Åsbrink – Sim. A ascensão da extrema direita na Suécia marca o fim do excepcionalismo sueco, da Suécia como uma sociedade igualitária quando se trata de renda ou direitos para homens e mulheres.
Outro aspecto é a imagem internacional.
A Suécia se autodenomina “superpotência humanitária” e tradicionalmente atua como mediadora em muitos conflitos internacionais difíceis ou como agente da paz.
Criamos uma auto-imagem sueca de que somos racionais e que mantemos altos padrões morais em questões morais e humanitárias.
BBC – Em fevereiro, o líder do partido se recusou a se posicionar entre Joe Biden e Vladimir Putin. Ele mudou de ideia?
Åsbrink – O estranho é que nada do que eles fizeram ou disseram pareceu prejudicá-los na frente dos eleitores.
Mas isso não significa que 20% dos eleitores suecos sejam etnopluralistas ou algo semelhante.
Minha opinião pessoal é que o ataque russo à Ucrânia também influenciou o resultado das eleições.

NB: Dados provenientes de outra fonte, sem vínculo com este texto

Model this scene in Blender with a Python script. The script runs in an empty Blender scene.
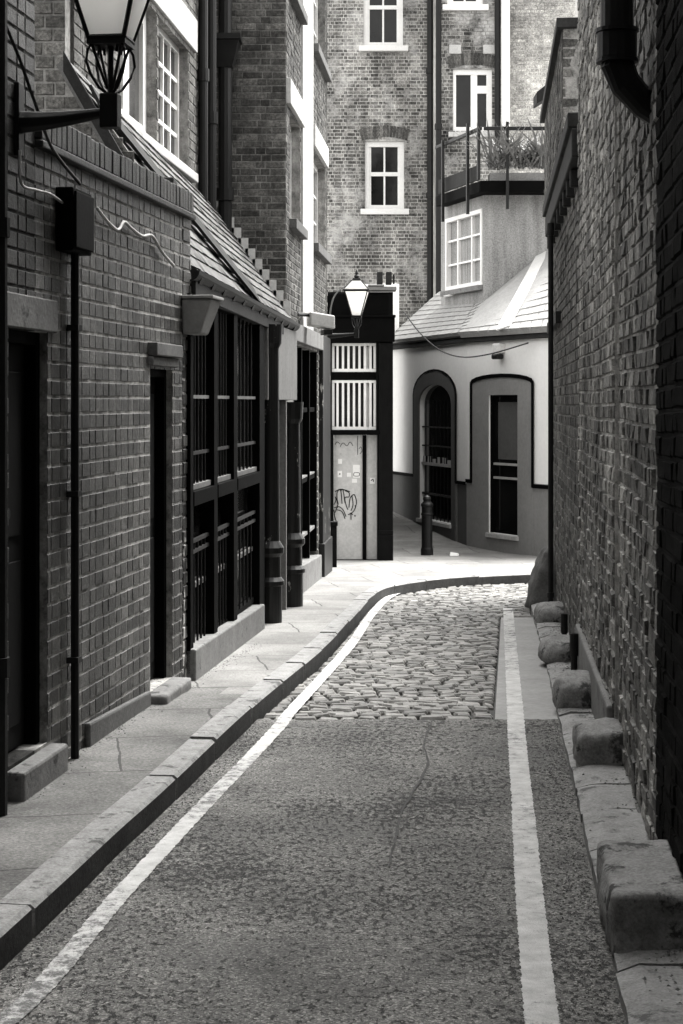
import bpy, bmesh, math, random
from mathutils import Vector, noise
random.seed(7)
R = math.radians
scene = bpy.context.scene
COL = scene.collection
F, CX, HY, EYE = 1800.0, 341.5, 402.0, 1.6

# ------------------------------------------------------------------ terrain
def g(Y):
    if Y < 8: return 0.0
    if Y < 10: return -0.033 * (Y - 8) ** 2 / 4
    if Y < 23.5: return -0.033 * (Y - 9)
    b = -0.033 * 14.5
    if Y < 25: return b + 0.02 * (Y - 23.5) ** 2
    if Y < 30: return b + 0.045 + 0.08 * (Y - 25)
    return b + 0.445
def ground_px(px, py, dz=0.0):
    lo, hi = 2.0, 26.0
    for _ in range(50):
        m = (lo + hi) / 2
        if EYE - (py - HY) / F * m > g(m) + dz: lo = m
        else: hi = m
    return ((px - CX) / F * lo, lo)

# ------------------------------------------------------------------ mesh builder
class MB:
    def __init__(s): s.v = []; s.f = []; s.m = []
    def add(s, vs, fs, mi=0):
        b = len(s.v); s.v.extend([tuple(p) for p in vs])
        for f in fs: s.f.append(tuple(b + i for i in f)); s.m.append(mi)
    def hexa(s, p, mi=0):      # p: 4 bottom (ccw) + 4 top
        s.add(p, [(3,2,1,0),(4,5,6,7),(0,1,5,4),(1,2,6,5),(2,3,7,6),(3,0,4,7)], mi)
    def box(s, x0,x1,y0,y1,z0,z1, mi=0):
        s.hexa([(x0,y0,z0),(x1,y0,z0),(x1,y1,z0),(x0,y1,z0),(x0,y0,z1),(x1,y0,z1),(x1,y1,z1),(x0,y1,z1)], mi)
    def tube(s, pts, r, n=8, mi=0, cap=True):
        pts = [Vector(p) for p in pts]; rings = []
        rr = r if isinstance(r, (list, tuple)) else [r] * len(pts)
        up = Vector((0.123, 0.2, 1)).normalized()
        for i, p in enumerate(pts):
            t = (pts[min(i+1, len(pts)-1)] - pts[max(i-1, 0)]).normalized()
            a = t.cross(up)
            if a.length < 1e-3: a = t.cross(Vector((1, 0, 0)))
            a.normalize(); b = t.cross(a)
            rings.append([p + (a * math.cos(2*math.pi*k/n) + b * math.sin(2*math.pi*k/n)) * rr[i] for k in range(n)])
        vs = [q for ring in rings for q in ring]; fs = []
        for i in range(len(pts)-1):
            for k in range(n):
                k2 = (k+1) % n
                fs.append((i*n+k, i*n+k2, (i+1)*n+k2, (i+1)*n+k))
        if cap:
            fs.append(tuple(range(n))[::-1]); fs.append(tuple((len(pts)-1)*n + k for k in range(n)))
        s.add(vs, fs, mi)
    def lathe(s, x, y, prof, n=24, mi=0, rot=0.0):
        vs = []; fs = []
        for r, z in prof:
            for k in range(n):
                a = 2*math.pi*k/n + rot
                vs.append((x + r*math.cos(a), y + r*math.sin(a), z))
        for i in range(len(prof)-1):
            for k in range(n):
                k2 = (k+1) % n
                fs.append((i*n+k, i*n+k2, (i+1)*n+k2, (i+1)*n+k))
        fs.append(tuple(range(n))[::-1]); fs.append(tuple((len(prof)-1)*n + k for k in range(n)))
        s.add(vs, fs, mi)
    def prism(s, poly, off, mi=0):     # poly: 3D points, extruded by vector off
        n = len(poly); off = Vector(off)
        vs = [Vector(p) for p in poly] + [Vector(p) + off for p in poly]
        fs = [tuple(range(n))[::-1], tuple(range(n, 2*n))] + [(i, (i+1) % n, n+(i+1) % n, n+i) for i in range(n)]
        s.add(vs, fs, mi)

class Frame:     # vertical wall plane seen from the street; s to the right, d outwards, z up
    def __init__(f, p0, p1):
        f.o = Vector((p0[0], p0[1])); d = Vector((p1[0]-p0[0], p1[1]-p0[1])); f.L = d.length
        f.d = d.normalized(); f.n = Vector((f.d.y, -f.d.x))
    def w(f, s, d, z):
        p = f.o + f.d * s + f.n * d
        return Vector((p.x, p.y, z))
    def s_px(f, px, d=0.0):
        k = (px - CX) / F; o = f.o + f.n * d
        return (k * o.y - o.x) / (f.d.x - k * f.d.y)
    def px(f, px, py, d=0.0):
        s = f.s_px(px, d); Y = (f.o + f.d * s + f.n * d).y
        return s, EYE + (HY - py) / F * Y
    def s_Y(f, Y): return (Y - f.o.y) / f.d.y
    def Y(f, s): return f.o.y + f.d.y * s
    def box(f, mb, s0,s1,d0,d1,z0,z1, mi=0, sh=None):
        # sh: optional z offset at the s1 end
        h = sh or 0.0
        mb.hexa([f.w(s0,d1,z0),f.w(s1,d1,z0+h),f.w(s1,d0,z0+h),f.w(s0,d0,z0),f.w(s0,d1,z1),f.w(s1,d1,z1+h),f.w(s1,d0,z1+h),f.w(s0,d0,z1)], mi)
    def quad(f, mb, s0,s1,d,z0,z1, mi=0):
        mb.add([f.w(s0,d,z0),f.w(s1,d,z0),f.w(s1,d,z1),f.w(s0,d,z1)], [(0,1,2,3)], mi)

def slab(mb, f, s0, s1, z0, z1, holes=(), thick=0.25, mi=0, d=0.0):
    ss = sorted({s0, s1} | {min(max(h[k], s0), s1) for h in holes for k in (0, 1)})
    zs = sorted({z0, z1} | {min(max(h[k], z0), z1) for h in holes for k in (2, 3)})
    def filled(i, j):
        if i < 0 or j < 0 or i >= len(ss)-1 or j >= len(zs)-1: return False
        a, b = (ss[i]+ss[i+1])/2, (zs[j]+zs[j+1])/2
        return not any(h[0] < a < h[1] and h[2] < b < h[3] for h in holes)
    for i in range(len(ss)-1):
        for j in range(len(zs)-1):
            if not filled(i, j): continue
            a, b, c, e = ss[i], ss[i+1], zs[j], zs[j+1]; t = d - thick
            mb.add([f.w(a,d,c),f.w(b,d,c),f.w(b,d,e),f.w(a,d,e)], [(0,1,2,3)], mi)
            mb.add([f.w(a,t,c),f.w(b,t,c),f.w(b,t,e),f.w(a,t,e)], [(3,2,1,0)], mi)
            if not filled(i-1, j): mb.add([f.w(a,t,c),f.w(a,d,c),f.w(a,d,e),f.w(a,t,e)], [(0,1,2,3)], mi)
            if not filled(i+1, j): mb.add([f.w(b,d,c),f.w(b,t,c),f.w(b,t,e),f.w(b,d,e)], [(0,1,2,3)], mi)
            if not filled(i, j-1): mb.add([f.w(a,t,c),f.w(b,t,c),f.w(b,d,c),f.w(a,d,c)], [(0,1,2,3)], mi)
            if not filled(i, j+1): mb.add([f.w(a,d,e),f.w(b,d,e),f.w(b,t,e),f.w(a,t,e)], [(0,1,2,3)], mi)

def brick_face(mb, f, a, b, c, e, d0, out, bev, jit, mi):
    r = lambda k=1.0: random.uniform(-jit, jit) * k
    o = out + r(1.2)
    back = [(a,c),(b,c),(b,e),(a,e)]
    fr = [(a+bev+r(.5),c+bev+r(.5)),(b-bev+r(.5),c+bev+r(.5)),(b-bev+r(.5),e-bev+r(.5)),(a+bev+r(.5),e-bev+r(.5))]
    vs = [f.w(s, d0, z) for s, z in back] + [f.w(s, o + r(.8), z) for s, z in fr]
    mb.add(vs, [(4,5,6,7),(0,1,5,4),(1,2,6,5),(2,3,7,6),(3,0,4,7)], mi)

def bricks(mb, f, s0, s1, z0, z1, holes=(), clip=None, d=0.0, mi=1, out=0.006, jit=0.0022, course=0.075, length=0.225, joint=0.011, bev=0.004, zoff=0.0, wob=0.0, ratio=.5):
    k0 = int(math.floor((z0 - zoff) / course)); k1 = int(math.ceil((z1 - zoff) / course))
    for k in range(k0, k1):
        c = max(zoff + k*course + joint/2, z0); e = min(zoff + (k+1)*course - joint/2, z1)
        if e - c < 0.02: continue
        s = s0 - ((k % 2) * length * 0.75 + random.uniform(0, .02)); head = bool(k % 2)
        while s < s1:
            w = length*ratio if head else length
            head = not head
            a, b = max(s + joint/2, s0), min(s + w - joint/2 + random.uniform(-.003,.003), s1); s += w
            if b - a < 0.02: continue
            segs = [(a, b)]
            for h in holes:
                if h[2] < (c+e)/2 < h[3]:
                    ns = []
                    for p, q in segs:
                        if q <= h[0] or p >= h[1]: ns.append((p, q)); continue
                        if p < h[0]: ns.append((p, h[0]))
                        if q > h[1]: ns.append((h[1], q))
                    segs = ns
            for p, q in segs:
                if q - p < 0.02: continue
                if clip and not clip((p+q)/2, (c+e)/2): continue
                dz = wob * math.sin(p*2.1 + k*.05) if wob else 0
                brick_face(mb, f, p, q, c+dz, e+dz, d, d + out, bev, jit, mi)

def roof_slates(mb, A, B, C, D, rows, cols, th=0.008, mi=0, jit=0.004):
    """A,B eave (near, far); D,C ridge above A,B. Overlapping slates on a bilinear patch."""
    A, B, C, D = map(Vector, (A, B, C, D))
    n = (B - A).cross(D - A).normalized()
    P = lambda u, v: (A*(1-u) + B*u)*(1-v) + (D*(1-u) + C*u)*v
    for r in range(rows):
        v0, v1 = r/rows, min((r+1.25)/rows, 1.0)
        for c in range(-1, cols):
            u0 = (c + (.5 if r % 2 else 0))/cols; u1 = u0 + .94/cols
            u0, u1 = max(u0, 0), min(u1, 1)
            if u1 - u0 < .2/cols: continue
            j = lambda: n*random.uniform(-jit, jit)*.5
            lo = n*(th*2.2); hi = n*(th*.9)
            a, b, c2, d2 = P(u0,v0)+lo+j(), P(u1,v0)+lo+j(), P(u1,v1)+hi, P(u0,v1)+hi
            ab, bb = P(u0,v0)+n*th*.2, P(u1,v0)+n*th*.2
            mb.add([a,b,c2,d2,ab,bb], [(0,1,2,3),(4,5,1,0)], mi)
    mb.add([A - n*.002, B - n*.002, C - n*.002, D - n*.002, A - n*.06, B - n*.06, C - n*.06, D - n*.06],
           [(0,1,2,3),(7,6,5,4),(0,4,5,1),(1,5,6,2),(2,6,7,3),(3,7,4,0)], mi)

def catmull(pts, n=8):
    out = []; P = [pts[0]] + list(pts) + [pts[-1]]
    for i in range(1, len(P)-2):
        for k in range(n):
            t = k/n; p0, p1, p2, p3 = P[i-1], P[i], P[i+1], P[i+2]
            out.append(tuple(0.5*((2*p1[j]) + (-p0[j]+p2[j])*t + (2*p0[j]-5*p1[j]+4*p2[j]-p3[j])*t*t + (-p0[j]+3*p1[j]-3*p2[j]+p3[j])*t**3) for j in range(len(p1))))
    out.append(tuple(pts[-1])); return out

# ------------------------------------------------------------------ materials
def grey(v): return (v*1.008, v, v*0.982, 1)
class NT:
    def __init__(s, name):
        s.m = bpy.data.materials.new(name); s.m.use_nodes = True; s.t = s.m.node_tree; s.t.nodes.clear()
        s.out = s.n('ShaderNodeOutputMaterial'); s.b = s.n('ShaderNodeBsdfPrincipled'); s.l(s.b.outputs[0], s.out.inputs[0])
        s.tc = s.n('ShaderNodeTexCoord')
    def n(s, k, **kw):
        x = s.t.nodes.new(k)
        for a, b in kw.items(): setattr(x, a, b)
        return x
    def l(s, a, b): s.t.links.new(a, b)
    def noise(s, scale, detail=5, rough=.6, vec=None, stretch=None):
        x = s.n('ShaderNodeTexNoise'); x.inputs['Scale'].default_value = scale; x.inputs['Detail'].default_value = detail; x.inputs['Roughness'].default_value = rough
        v = vec or s.tc.outputs['Object']
        if stretch:
            mp = s.n('ShaderNodeMapping'); mp.inputs['Scale'].default_value = stretch; s.l(v, mp.inputs[0]); v = mp.outputs[0]
        s.l(v, x.inputs['Vector']); return x.outputs['Fac']
    def ramp(s, fac, stops):
        x = s.n('ShaderNodeValToRGB'); e = x.color_ramp.elements
        while len(e) < len(stops): e.new(.5)
        for i, (p, v) in enumerate(stops): e[i].position = p; e[i].color = grey(v)
        s.l(fac, x.inputs[0]); return x.outputs[0]
    def mix(s, fac, a, b, mode='MIX'):
        x = s.n('ShaderNodeMix', data_type='RGBA', blend_type=mode)
        for sock, val in ((x.inputs[0], fac), (x.inputs[6], a), (x.inputs[7], b)):
            if hasattr(val, 'is_linked'): s.l(val, sock)
            else: sock.default_value = val
        return x.outputs[2]
    def bump(s, h, strength=.5, dist=.01, nrm=None):
        x = s.n('ShaderNodeBump'); x.inputs['Strength'].default_value = strength; x.inputs['Distance'].default_value = dist
        s.l(h, x.inputs['Height'])
        if nrm: s.l(nrm, x.inputs['Normal'])
        return x.outputs[0]
    def fin(s, col, rough=.8, nrm=None, spec=.3, metal=0):
        if hasattr(col, 'is_linked'): s.l(col, s.b.inputs['Base Color'])
        else: s.b.inputs['Base Color'].default_value = col
        if hasattr(rough, 'is_linked'): s.l(rough, s.b.inputs['Roughness'])
        else: s.b.inputs['Roughness'].default_value = rough
        s.b.inputs['Specular IOR Level'].default_value = spec; s.b.inputs['Metallic'].default_value = metal
        if nrm: s.l(nrm, s.b.inputs['Normal'])
        return s.m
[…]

As pessoas querem se sentir seguras.
Quando você olha para as pesquisas sobre o que os eleitores do sexo masculino e feminino consideram importante, você pode ver que esta eleição se concentrou fortemente nas principais questões para os eleitores do sexo masculino, como crime, lei e ordem, questões de energia, energia nuclear e migração.
As eleitoras tendem a priorizar o clima, a educação e a igualdade.
Mas devido à guerra na Ucrânia, essas questões foram deixadas de fora do debate e isso beneficiou o Democratas Suecos.